_TASK_. Copy out the listing that follows exactly, dropping every picture.

_DATA LINES_.
_____

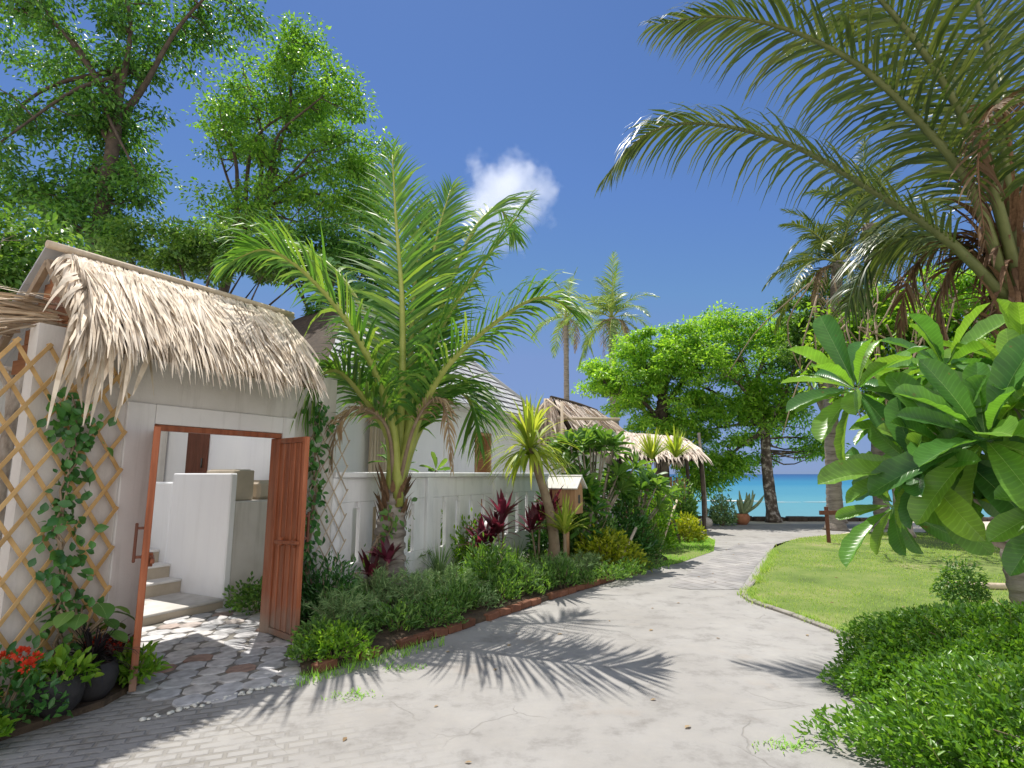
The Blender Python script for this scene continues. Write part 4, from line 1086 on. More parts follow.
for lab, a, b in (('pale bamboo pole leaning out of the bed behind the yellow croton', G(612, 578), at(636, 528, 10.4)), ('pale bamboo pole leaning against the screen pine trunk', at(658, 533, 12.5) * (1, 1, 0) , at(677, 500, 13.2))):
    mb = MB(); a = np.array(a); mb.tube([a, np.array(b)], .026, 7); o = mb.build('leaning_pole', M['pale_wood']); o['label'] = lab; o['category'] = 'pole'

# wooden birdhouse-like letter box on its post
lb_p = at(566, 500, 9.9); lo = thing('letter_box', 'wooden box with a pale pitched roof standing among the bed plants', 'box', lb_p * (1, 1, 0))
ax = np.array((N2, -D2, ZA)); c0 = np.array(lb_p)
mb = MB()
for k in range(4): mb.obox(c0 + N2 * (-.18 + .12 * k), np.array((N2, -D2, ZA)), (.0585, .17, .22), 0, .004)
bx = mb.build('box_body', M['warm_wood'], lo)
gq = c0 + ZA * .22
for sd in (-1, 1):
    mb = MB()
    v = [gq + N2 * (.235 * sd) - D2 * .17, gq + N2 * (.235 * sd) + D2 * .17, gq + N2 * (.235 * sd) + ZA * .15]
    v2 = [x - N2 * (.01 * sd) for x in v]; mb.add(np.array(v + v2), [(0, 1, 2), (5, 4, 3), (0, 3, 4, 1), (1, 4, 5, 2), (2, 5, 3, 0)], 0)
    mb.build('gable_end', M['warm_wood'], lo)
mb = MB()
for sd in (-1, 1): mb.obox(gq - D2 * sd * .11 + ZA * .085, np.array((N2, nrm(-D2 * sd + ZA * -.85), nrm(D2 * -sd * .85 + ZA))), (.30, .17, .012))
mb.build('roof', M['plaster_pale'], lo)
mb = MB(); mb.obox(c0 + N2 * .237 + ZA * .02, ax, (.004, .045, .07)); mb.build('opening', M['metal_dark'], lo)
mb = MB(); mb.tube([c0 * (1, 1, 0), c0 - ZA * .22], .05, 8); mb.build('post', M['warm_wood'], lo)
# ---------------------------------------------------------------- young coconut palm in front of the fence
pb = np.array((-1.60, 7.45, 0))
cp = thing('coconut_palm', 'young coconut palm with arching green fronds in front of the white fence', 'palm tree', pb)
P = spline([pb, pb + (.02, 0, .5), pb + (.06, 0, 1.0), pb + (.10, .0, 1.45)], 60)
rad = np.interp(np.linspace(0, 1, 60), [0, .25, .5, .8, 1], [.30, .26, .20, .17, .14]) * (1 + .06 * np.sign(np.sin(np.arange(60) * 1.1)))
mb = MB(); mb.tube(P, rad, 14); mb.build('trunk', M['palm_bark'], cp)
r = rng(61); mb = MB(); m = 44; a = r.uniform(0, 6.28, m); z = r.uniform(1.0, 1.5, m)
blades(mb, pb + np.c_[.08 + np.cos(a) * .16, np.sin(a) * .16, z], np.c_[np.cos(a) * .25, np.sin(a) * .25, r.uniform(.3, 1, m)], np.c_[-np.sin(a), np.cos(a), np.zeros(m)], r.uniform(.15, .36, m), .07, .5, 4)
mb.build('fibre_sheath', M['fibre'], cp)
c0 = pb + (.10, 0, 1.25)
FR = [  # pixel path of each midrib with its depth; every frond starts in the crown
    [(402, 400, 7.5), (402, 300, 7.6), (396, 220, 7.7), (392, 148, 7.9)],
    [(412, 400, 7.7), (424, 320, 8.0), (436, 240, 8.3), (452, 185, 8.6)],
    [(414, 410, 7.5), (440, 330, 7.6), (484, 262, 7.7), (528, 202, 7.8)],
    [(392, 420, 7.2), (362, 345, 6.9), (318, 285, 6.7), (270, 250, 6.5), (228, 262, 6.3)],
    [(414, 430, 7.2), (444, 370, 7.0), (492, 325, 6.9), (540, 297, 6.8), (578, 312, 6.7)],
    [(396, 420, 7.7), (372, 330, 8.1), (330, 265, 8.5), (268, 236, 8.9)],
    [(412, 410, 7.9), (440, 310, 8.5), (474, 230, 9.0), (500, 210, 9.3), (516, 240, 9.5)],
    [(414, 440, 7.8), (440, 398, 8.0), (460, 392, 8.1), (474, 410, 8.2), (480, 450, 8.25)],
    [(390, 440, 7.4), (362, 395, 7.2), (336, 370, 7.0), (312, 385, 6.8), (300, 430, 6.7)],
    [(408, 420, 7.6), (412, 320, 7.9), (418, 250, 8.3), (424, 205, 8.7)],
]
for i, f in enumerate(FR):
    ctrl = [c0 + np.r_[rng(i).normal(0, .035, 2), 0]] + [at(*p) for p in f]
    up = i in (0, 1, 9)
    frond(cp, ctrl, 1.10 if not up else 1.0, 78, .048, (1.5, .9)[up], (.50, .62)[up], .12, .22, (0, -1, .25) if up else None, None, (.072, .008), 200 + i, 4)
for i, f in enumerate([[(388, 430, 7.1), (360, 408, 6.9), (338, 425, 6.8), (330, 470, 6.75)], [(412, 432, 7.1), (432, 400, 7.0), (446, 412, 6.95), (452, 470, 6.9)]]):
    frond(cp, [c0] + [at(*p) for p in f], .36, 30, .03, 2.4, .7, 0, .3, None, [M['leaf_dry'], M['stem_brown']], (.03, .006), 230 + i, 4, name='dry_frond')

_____

_THE RESULT_.
The Blender Python script for this scene continues. Write part 4, from line 1086 on. More parts follow.
for lab, a, b in (('pale bamboo pole leaning out of the bed behind the yellow croton', G(612, 578), at(636, 528, 10.4)), ('pale bamboo pole leaning against the screen pine trunk', at(658, 533, 12.5) * (1, 1, 0) , at(677, 500, 13.2))):
    mb = MB(); a = np.array(a); mb.tube([a, np.array(b)], .026, 7); o = mb.build('leaning_pole', M['pale_wood']); o['label'] = lab; o['category'] = 'pole'

# wooden birdhouse-like letter box on its post
lb_p = at(566, 500, 9.9); lo = thing('letter_box', 'wooden box with a pale pitched roof standing among the bed plants', 'box', lb_p * (1, 1, 0))
ax = np.array((N2, -D2, ZA)); c0 = np.array(lb_p)
mb = MB()
for k in range(4): mb.obox(c0 + N2 * (-.18 + .12 * k), np.array((N2, -D2, ZA)), (.0585, .17, .22), 0, .004)
bx = mb.build('box_body', M['warm_wood'], lo)
gq = c0 + ZA * .22
for sd in (-1, 1):
    mb = MB()
    v = [gq + N2 * (.235 * sd) - D2 * .17, gq + N2 * (.235 * sd) + D2 * .17, gq + N2 * (.235 * sd) + ZA * .15]
    v2 = [x - N2 * (.01 * sd) for x in v]; mb.add(np.array(v + v2), [(0, 1, 2), (5, 4, 3), (0, 3, 4, 1), (1, 4, 5, 2), (2, 5, 3, 0)], 0)
    mb.build('gable_end', M['warm_wood'], lo)
mb = MB()
for sd in (-1, 1): mb.obox(gq - D2 * sd * .11 + ZA * .085, np.array((N2, nrm(-D2 * sd + ZA * -.85), nrm(D2 * -sd * .85 + ZA))), (.30, .17, .012))
mb.build('roof', M['plaster_pale'], lo)
mb = MB(); mb.obox(c0 + N2 * .237 + ZA * .02, ax, (.004, .045, .07)); mb.build('opening', M['metal_dark'], lo)
mb = MB(); mb.tube([c0 * (1, 1, 0), c0 - ZA * .22], .05, 8); mb.build('post', M['warm_wood'], lo)
# ---------------------------------------------------------------- young coconut palm in front of the fence
pb = np.array((-1.60, 7.45, 0))
cp = thing('coconut_palm', 'young coconut palm with arching green fronds in front of the white fence', 'palm tree', pb)
P = spline([pb, pb + (.02, 0, .5), pb + (.06, 0, 1.0), pb + (.10, .0, 1.45)], 60)
rad = np.interp(np.linspace(0, 1, 60), [0, .25, .5, .8, 1], [.30, .26, .20, .17, .14]) * (1 + .06 * np.sign(np.sin(np.arange(60) * 1.1)))
mb = MB(); mb.tube(P, rad, 14); mb.build('trunk', M['palm_bark'], cp)
r = rng(61); mb = MB(); m = 44; a = r.uniform(0, 6.28, m); z = r.uniform(1.0, 1.5, m)
blades(mb, pb + np.c_[.08 + np.cos(a) * .16, np.sin(a) * .16, z], np.c_[np.cos(a) * .25, np.sin(a) * .25, r.uniform(.3, 1, m)], np.c_[-np.sin(a), np.cos(a), np.zeros(m)], r.uniform(.15, .36, m), .07, .5, 4)
mb.build('fibre_sheath', M['fibre'], cp)
c0 = pb + (.10, 0, 1.25)
FR = [  # pixel path of each midrib with its depth; every frond starts in the crown
    [(402, 400, 7.5), (402, 300, 7.6), (396, 220, 7.7), (392, 148, 7.9)],
    [(412, 400, 7.7), (424, 320, 8.0), (436, 240, 8.3), (452, 185, 8.6)],
    [(414, 410, 7.5), (440, 330, 7.6), (484, 262, 7.7), (528, 202, 7.8)],
    [(392, 420, 7.2), (362, 345, 6.9), (318, 285, 6.7), (270, 250, 6.5), (228, 262, 6.3)],
    [(414, 430, 7.2), (444, 370, 7.0), (492, 325, 6.9), (540, 297, 6.8), (578, 312, 6.7)],
    [(396, 420, 7.7), (372, 330, 8.1), (330, 265, 8.5), (268, 236, 8.9)],
    [(412, 410, 7.9), (440, 310, 8.5), (474, 230, 9.0), (500, 210, 9.3), (516, 240, 9.5)],
    [(414, 440, 7.8), (440, 398, 8.0), (460, 392, 8.1), (474, 410, 8.2), (480, 450, 8.25)],
    [(390, 440, 7.4), (362, 395, 7.2), (336, 370, 7.0), (312, 385, 6.8), (300, 430, 6.7)],
    [(408, 420, 7.6), (412, 320, 7.9), (418, 250, 8.3), (424, 205, 8.7)],
]
for i, f in enumerate(FR):
    ctrl = [c0 + np.r_[rng(i).normal(0, .035, 2), 0]] + [at(*p) for p in f]
    up = i in (0, 1, 9)
    frond(cp, ctrl, 1.10 if not up else 1.0, 78, .048, (1.5, .9)[up], (.50, .62)[up], .12, .22, (0, -1, .25) if up else None, None, (.072, .008), 200 + i, 4)
for i, f in enumerate([[(388, 430, 7.1), (360, 408, 6.9), (338, 425, 6.8), (330, 470, 6.75)], [(412, 432, 7.1), (432, 400, 7.0), (446, 412, 6.95), (452, 470, 6.9)]]):
    frond(cp, [c0] + [at(*p) for p in f], .36, 30, .03, 2.4, .7, 0, .3, None, [M['leaf_dry'], M['stem_brown']], (.03, .006), 230 + i, 4, name='dry_frond')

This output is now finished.